GR 245862; (November, 2020) (Digest)
G.R. No. 245862 , November 03, 2020
HERMIS CARLOS PEREZ, PETITIONER, VS. SANDIGANBAYAN AND THE OMBUDSMAN, RESPONDENTS.
FACTS
Petitioner Hermis Carlos Perez, then Mayor of Biñan, Laguna, was charged with violation of Section 3(e) of R.A. No. 3019 (Anti-Graft and Corrupt Practices Act). The charge stemmed from a 2001 Memorandum of Agreement (MOA) he executed with a private corporation, ECCE, for a solid waste management program without conducting a public bidding. The complaint was filed in April 2016, approximately 14 years after the execution of the MOA. The Office of the Ombudsman found probable cause and filed an Information against Perez in July 2018. Perez moved to quash the Information before the Sandiganbayan, arguing prescription of the offense and a violation of his right to speedy disposition of cases, citing the 14-year delay from the 2002 transaction to the 2016 complaint.
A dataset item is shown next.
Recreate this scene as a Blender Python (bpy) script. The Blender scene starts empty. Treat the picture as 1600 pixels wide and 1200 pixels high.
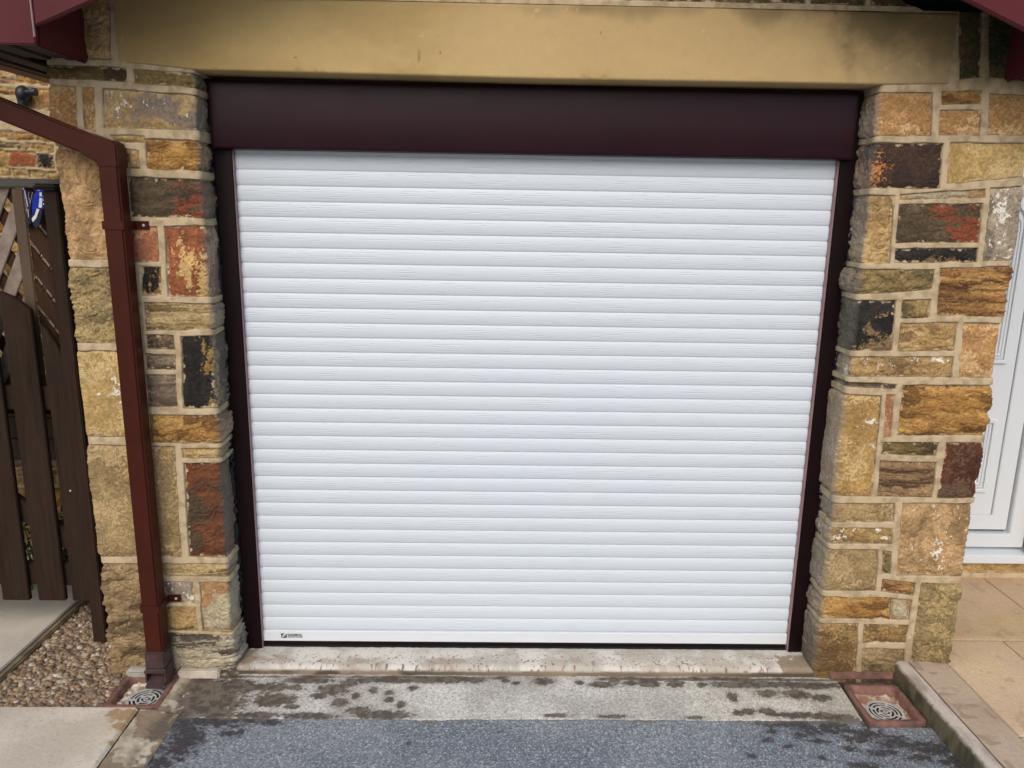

The Sandiganbayan denied his motion.
ISSUE
Did the Sandiganbayan commit grave abuse of discretion in denying Perez’s Motion to Quash, specifically regarding the claims of prescription and violation of the right to speedy disposition of cases?
RULING
No. The Supreme Court held that the Sandiganbayan did not commit grave abuse of discretion. On prescription, the Court ruled that the offense had not prescribed. For violations of R.A. No. 3019 , the prescriptive period is fifteen years. The period commenced not from the date of the MOA’s execution in 2001-2002, but from the date of its discovery by the offended party, which in this context refers to the State. The Court found that the prescriptive period began to run only from the filing of the complaint with the Ombudsman in April 2016. Since the Information was filed in July 2018, well within the fifteen-year period from that point, the charge had not prescribed.
Regarding the right to speedy disposition of cases, the Court applied the balancing test from Cagang v. Sandiganbayan, weighing the length of delay, reasons for the delay, assertion or failure to assert the right, and prejudice to the accused. The Court found the 14-year period from the transaction to the filing of the complaint was not inordinate, as it constituted the State’s investigatory period to uncover the complex transaction. The subsequent proceedings before the Ombudsman (from complaint in 2016 to Information in 2018) were not unreasonably delayed. Crucially, Perez failed to timely assert his right during the preliminary investigation. Furthermore, he did not demonstrate that the delay was attended by vexatious, capricious, or oppressive circumstances, or that it impaired his defense. Thus, no violation of his constitutional right was established.